Packaging design for a new range of organic gardening products selling across Europe. 

Project Summary

SBM is an independent and family-owned France-based group of companies that develops, formulates and distributes ranges of crop and gardening solutions for professionals and consumers.

At the end of 2016, SBM bought Bayer’s range of garden products and brands, creating SBM Life Science. The two unities needed to be integrated, and a new brand strategy devised for the new consumer range of formerly Bayer and Solabiol branded products. 

At each stage of the project I was really happy to have chosen Caroline and the team because they were a really good partner for the project. She managed to, at the same time, listen well to what we needed but offer the right level of challenge

Linda Coppola, European Marketing Director of SBM Life Science

The product range is very complex, involving 2,000 SKUs across all countries.  And it’s a complex and very competitive marketplace; the point of sale environment differs vastly according to the individual laws and regulations in each county

Reach was engaged to work on this new strategy, and to redesign the brand and packaging for SBM Life Science’s ‘Solabiol’ pan-European range of natural organic gardening products, now being successfully sold in 6 countries.

The Backstory

Linda Coppola is the European Marketing Director of SBM Life Science. She wanted to work with a team that could help her create a new brand and visual identity for SBM’s organic gardening products. Reach was selected via a credentials pitch against a couple of larger European branding design agencies, winning on their flexible approach and strategic insight. Linda felt Reach’s smaller size would result in a more agile and responsive service.

Challenge

Solabiol had recently bought Bayer’s entire gardening franchise across Europe, meaning the whole of the Bayer range needed rebranding under Solabiol. Solabiol already had a strong natural/organic position in the French market, but was unknown in the rest of Europe. The task was therefore to create a new identity that could work across the existing Solabiol range of products and encompass all of the Bayer natural products in all the other European market.

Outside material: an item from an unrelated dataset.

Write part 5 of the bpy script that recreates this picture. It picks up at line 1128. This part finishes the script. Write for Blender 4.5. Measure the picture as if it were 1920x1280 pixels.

There were several different challenges to the project:

  • a very diverse range: There were over 2000 products in the range of products to be rebranded. Furthermore these are in 6 different languages and a myriad number of pack formats. So the new identity needed to be incredibly flexible and easy enough to be rolled out by the individual markets
  • an organic natural proposition that needed to engage emotionally and convince consumers of its efficacy
  • our research in the 2 lead markets of Italy and Germany demonstrated that the consumer in each country has a very different emotional approach to gardening
  • gaining buy in: there were several stakeholders, each with strong views: the owner, the senior management team and the key marketing & sales teams in the individual markets

How the project worked

Our solution was to create the visual strategy first, before tackling the complexity of the packaging design.

Hypothesis 

We hypothesised the solutions to the various elements of the visual strategy and brought these to life visually:

  • brand positioning
  • level of evolution required of the Solabiol packaging identity
  • colour palette
  • style of photography/illustration
  • hierarchy of communication
  • range segmentation

Co-Creation workshop

We held a co-creation workshop with the senior management team, the owner and representatives of the key markets – France, Italy and Germany.

The conversations this generated enabled the client team to have discussions that help them reach a consensus and a vision for the project was set; facilitating future buy-in by the markets into later designs.

Research 

We then conducted qualitative consumer research  that gave us insight into:

  • how the brand should be positioned to emotionally engage the consumer
  • the shopper journey
  • the hierarchy of communication

Design and deliverables

We were then all set to start on the packaging design. Once the design concepts were narrowed down from 3 to 2 routes, we used further qualitative research in France, Italy and Germany to inform our final design route and refine on pack communication.

Our final deliverables were:

  • brand guidelines for roll out by 7 countries across 2,000 SKUs
  • photography of 100+ plants to create an image library
  • print testing to ensure correct reprography in final print runs

Finished design

The final design creates a strong, ownable and impactful brand identity; Solabiol now offers the consumer an emotional, sunny, powerful and harmonious vision for their garden.

There is clear differentiation between the range of fertilisers, with its abundance of growth breaking out and into the design and the range of insecticides, fungicides, etc that reassures efficient control of the problems in the garden and the resultant satisfaction of luscious growth.

The design has to be incredibly flexible to work across a variety of pack formats – different sizes, shapes and substrates.

Outcome

The identity rolls out across Europe in 2018 and 2019.

Learnings for complex brand design projects

Getting to a final signed off design on a project of this enormous size and scope can often be painful for both client and agency. The client frustrated that the agency isn’t listening to their feedback and the agency frustrate that the client is interfering with their design.

The approach we took with SBM team (and all our clients) is that the process of design is a democratic one and a continual stream of problems/challenges arising throughout a project that design has to solve.

We see the client’s feedback as a series of ideas or hypotheses that we as designers are best placed to try out to see if they can work. Equally, at every step of the way, we are trying out our own hypotheses on the design to see if they can work.